Turning 50 – why it’s the perfect age to set up a new business (not retire!)

Turning 50 – why it’s the perfect age to set up a new business (not retire!)

When Shweta Jhajharia’s father turned 50, he was at the peak of his career managing one of the world’s leading metal producers. Ten years later, as he left the role for his first ‘retirement’, he carried with him the same passion he had always had for personal growth along with the years of wisdom. Today, at the age of 67, he has completed his Ph.D and is Head of Department at a leading Engineering College.

His remarkable achievements got Shweta, founder of The London Coaching Group, thinking: A lot of us look at aging as a natural burden and have a strange expectation that we need to stop working and stop producing great things when we reach a certain age.

However, as Vivek Wadhwa says, “ideas come from need; understanding of need comes from experience; and experience comes with age.”

While the glamour of the entrepreneurial world often goes to people like Mark Zuckerberg, the reality is that experience does make you a better businessperson. A study at Duke University examined 539 technology ventures and the results showed that there is double the number of successful entrepreneurs over 50 as there are those who are under 25.

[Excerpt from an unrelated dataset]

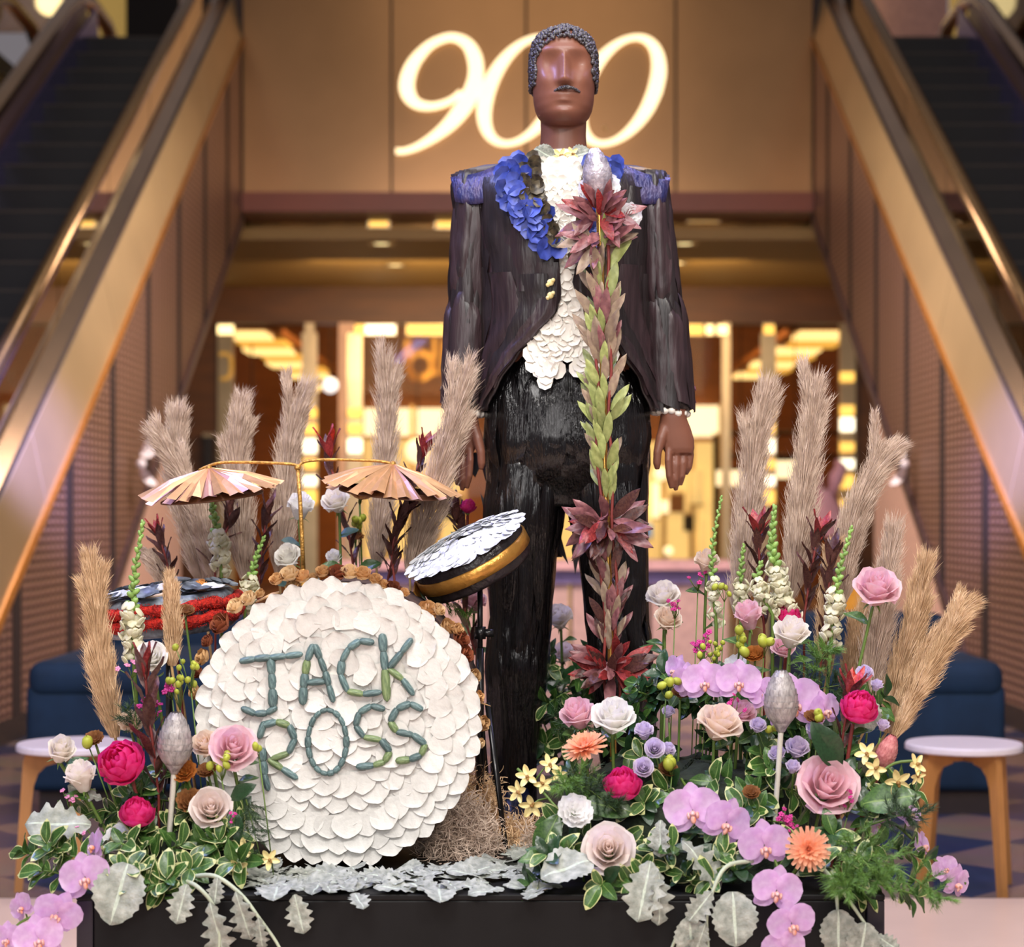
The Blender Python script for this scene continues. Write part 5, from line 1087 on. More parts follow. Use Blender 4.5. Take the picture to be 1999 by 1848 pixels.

Benjamin Franklin invented bifocals at age 76. The original creator of Coca-Cola founded the company with his reformulated beverage (replacing the cocoa with sugar) at 55. Colonel Sanders job-hopped most of his life and then at age 65 cashed his social security check and created the Kentucky Fried Chicken franchise. Ray Kroc, the guy who made McDonalds what it is today, only bought the business from the McDonald brothers when he was 59.

With so many examples out there of seniors taking the business world by storm, it is surprising that the general thought processes in our society still seem to be that business growth is for the young. Shweta, on the other hand, has always maintained that a large part of business growth is consistent repetition of what already works, something that experience teaches you.

As a business coach, Shweta often finds that her more seasoned clients are some of the best to work with – when they have seen how business works, they are really aware of when to push themselves and when to ask for help. They are keenly aware of their strengths, and they know when an outside eye will help them achieve the next level in their business.

Best of all, senior entrepreneurs know that talk is cheap. Action is what gets results and they know that they have to implement changes in their business, not just talk about it. The main qualifier that separates successful senior entrepreneurs from those in the ‘shutting down’ mode is their quest for growing, doing things that they have not done before and believing that they can be more successful than they have ever been.

Shweta suggests, that if you are nearing so-called “retirement age” then it may be time to revisit your mind-set. Are you winding down your brain, or are you revving it up? Which direction should you actually be heading at this point in your life?

Now is the time to exercise your business acumen; when you are full of life experience, retain a greater awareness of the long-term implications and have a grounded outlook is when your creativity and innovation can flourish into a practical and successful business venture.

Experience comes with age – now may be the time to put that experience to use!